_Task instructions_
Beginning at the first line of the data, print each line exactly, stopping after the line that contains "S.camera = cam".

Records contained in a dataset:

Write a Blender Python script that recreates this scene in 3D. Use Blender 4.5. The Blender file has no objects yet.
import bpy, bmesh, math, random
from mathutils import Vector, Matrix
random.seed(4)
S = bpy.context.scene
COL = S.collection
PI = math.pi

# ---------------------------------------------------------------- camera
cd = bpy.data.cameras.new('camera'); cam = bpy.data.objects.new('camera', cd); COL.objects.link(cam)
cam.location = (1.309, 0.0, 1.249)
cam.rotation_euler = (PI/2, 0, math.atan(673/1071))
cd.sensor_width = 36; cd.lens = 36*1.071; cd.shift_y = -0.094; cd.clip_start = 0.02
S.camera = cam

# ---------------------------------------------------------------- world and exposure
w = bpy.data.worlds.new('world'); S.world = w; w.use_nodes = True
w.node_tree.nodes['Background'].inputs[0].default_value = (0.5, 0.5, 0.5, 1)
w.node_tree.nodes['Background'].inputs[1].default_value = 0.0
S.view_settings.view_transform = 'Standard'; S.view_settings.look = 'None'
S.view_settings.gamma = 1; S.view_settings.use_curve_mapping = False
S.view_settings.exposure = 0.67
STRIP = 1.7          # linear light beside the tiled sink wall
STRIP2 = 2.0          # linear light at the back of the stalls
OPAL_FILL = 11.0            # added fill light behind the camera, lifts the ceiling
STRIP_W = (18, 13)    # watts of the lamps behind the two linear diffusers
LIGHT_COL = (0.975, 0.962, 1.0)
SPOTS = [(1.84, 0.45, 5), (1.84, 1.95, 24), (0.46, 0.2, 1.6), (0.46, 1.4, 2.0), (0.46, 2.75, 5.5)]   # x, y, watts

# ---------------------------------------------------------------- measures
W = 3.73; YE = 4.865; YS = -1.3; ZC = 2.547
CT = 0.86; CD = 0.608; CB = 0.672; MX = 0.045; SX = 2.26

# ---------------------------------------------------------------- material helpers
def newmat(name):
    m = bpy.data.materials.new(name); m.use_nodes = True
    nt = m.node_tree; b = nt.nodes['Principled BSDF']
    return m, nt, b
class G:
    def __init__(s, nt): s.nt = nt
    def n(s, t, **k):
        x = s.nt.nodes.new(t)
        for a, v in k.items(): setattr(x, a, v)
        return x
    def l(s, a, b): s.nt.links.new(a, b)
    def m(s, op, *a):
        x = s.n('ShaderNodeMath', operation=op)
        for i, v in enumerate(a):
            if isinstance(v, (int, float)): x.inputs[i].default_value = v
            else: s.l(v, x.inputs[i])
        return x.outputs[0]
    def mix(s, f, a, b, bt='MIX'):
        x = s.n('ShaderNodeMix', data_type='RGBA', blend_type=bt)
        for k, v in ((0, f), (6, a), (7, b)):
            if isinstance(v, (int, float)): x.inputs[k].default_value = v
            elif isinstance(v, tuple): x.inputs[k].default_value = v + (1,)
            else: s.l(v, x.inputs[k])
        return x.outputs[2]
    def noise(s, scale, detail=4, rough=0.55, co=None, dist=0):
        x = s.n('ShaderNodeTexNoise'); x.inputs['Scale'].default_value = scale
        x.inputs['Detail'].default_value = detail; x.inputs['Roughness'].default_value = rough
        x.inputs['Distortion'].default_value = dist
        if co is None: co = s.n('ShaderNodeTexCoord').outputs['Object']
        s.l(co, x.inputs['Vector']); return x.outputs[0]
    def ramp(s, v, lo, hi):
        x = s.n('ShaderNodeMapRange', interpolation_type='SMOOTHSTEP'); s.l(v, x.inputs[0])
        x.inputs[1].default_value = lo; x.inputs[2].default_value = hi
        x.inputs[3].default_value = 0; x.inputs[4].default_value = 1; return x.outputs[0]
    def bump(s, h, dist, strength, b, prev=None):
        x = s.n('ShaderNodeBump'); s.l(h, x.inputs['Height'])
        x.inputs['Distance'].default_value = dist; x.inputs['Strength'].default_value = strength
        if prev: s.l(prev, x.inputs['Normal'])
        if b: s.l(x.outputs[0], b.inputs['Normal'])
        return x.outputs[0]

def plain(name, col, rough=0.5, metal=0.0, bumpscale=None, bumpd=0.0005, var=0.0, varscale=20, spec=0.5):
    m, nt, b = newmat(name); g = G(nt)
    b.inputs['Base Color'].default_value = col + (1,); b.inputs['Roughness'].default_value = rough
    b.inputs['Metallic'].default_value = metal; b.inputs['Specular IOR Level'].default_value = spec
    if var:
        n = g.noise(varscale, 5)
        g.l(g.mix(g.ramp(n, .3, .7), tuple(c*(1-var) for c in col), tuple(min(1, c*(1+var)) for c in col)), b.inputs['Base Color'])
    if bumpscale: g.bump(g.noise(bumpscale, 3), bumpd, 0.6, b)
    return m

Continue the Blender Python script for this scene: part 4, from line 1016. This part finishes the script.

_Full solution_
Write a Blender Python script that recreates this scene in 3D. Use Blender 4.5. The Blender file has no objects yet.
import bpy, bmesh, math, random
from mathutils import Vector, Matrix
random.seed(4)
S = bpy.context.scene
COL = S.collection
PI = math.pi

# ---------------------------------------------------------------- camera
cd = bpy.data.cameras.new('camera'); cam = bpy.data.objects.new('camera', cd); COL.objects.link(cam)
cam.location = (1.309, 0.0, 1.249)
cam.rotation_euler = (PI/2, 0, math.atan(673/1071))
cd.sensor_width = 36; cd.lens = 36*1.071; cd.shift_y = -0.094; cd.clip_start = 0.02
S.camera = cam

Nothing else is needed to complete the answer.